Abu Qatada would not necessarily be on my list of favourite dinner invitees. I’m only guessing, but I suspect his conversation may well be quite one-dimensional. Of course, his curfew would make it impossible, unless we made it Sunday lunch. In any event, I’d probably get more out of an evening with his lawyers.
That may be a little unfair, though, as he might well turn out to be an engaging and interesting conversationalist. I could, perhaps, invite him to discuss all of the criminal offences he is alleged to have committed whilst in the UK. Sadly, that wouldn’t take too long because neither he nor I have any idea what offences, if any, he could be charged with here.
The problem the government has with Qatada is that the country it wants to deport him to, Jordan, has a serious history of torture. In particular, the conviction of Qatada (in his absence} was obtained using the confessions of his tortured co-defendants. We have rather a fabulous principle in this country – confessions through torture are inadmissible as evidence. We also signed up to the European Convention on Human Rights, which also has something to say about torture and inhuman and degrading treatment. Perhaps the Home Secretary might make better decisions if she were to bear these things in mind.
Of course, actions speak louder than words, as the cliché goes. Our own relationship to regimes that use torture is far from simple; the government’s complicity with the policy of ‘extraordinary rendition’ shows this. So perhaps it should not be surprising that the main bone of contention for many Tories is the human rights issue itself.
There have been countless calls, from backbenchers and ministers, for the Human Rights Act to be scrapped because it is not achieving its objective. For those politicians, presumably, its objective is to protect the human rights of individuals only provided it doesn’t interfere with the government’s agenda.
In effect, the main thing the Human Rights Act 1998 does is to enable the British public to make claims based on the European Convention on Human Rights in British courts rather than having to go to the time, trouble and expense of making an application to the European Court of Human Rights.

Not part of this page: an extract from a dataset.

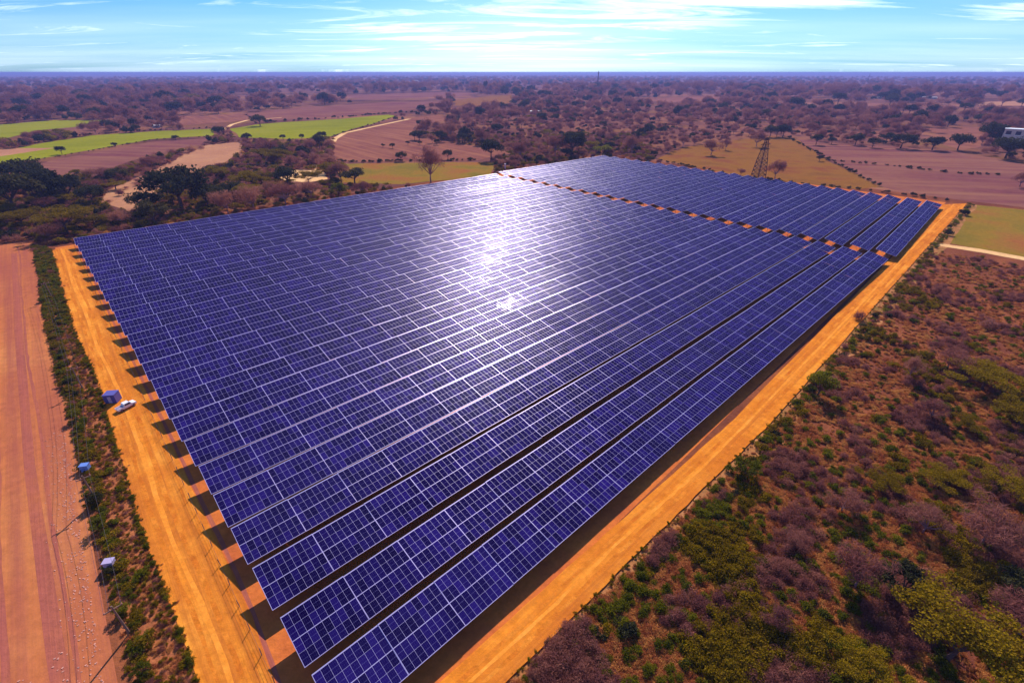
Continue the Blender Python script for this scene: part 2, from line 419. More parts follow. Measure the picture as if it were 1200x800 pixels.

The actual ‘rights’ that are protected stem from the Convention, which has nothing to do with the EU and dates from 1951, and not from the modern act of parliament.
In essence, the Convention seeks to protect the rights of individuals against the power of the state and the Act makes it easier to seek that protection for the ‘person in the street’. No wonder politicians do not like the combined effect. Whenever you hear a politician complain about the Human Rights Act, bear in mind that what they are really saying is they fear the power of the individual interfering with the power of the state.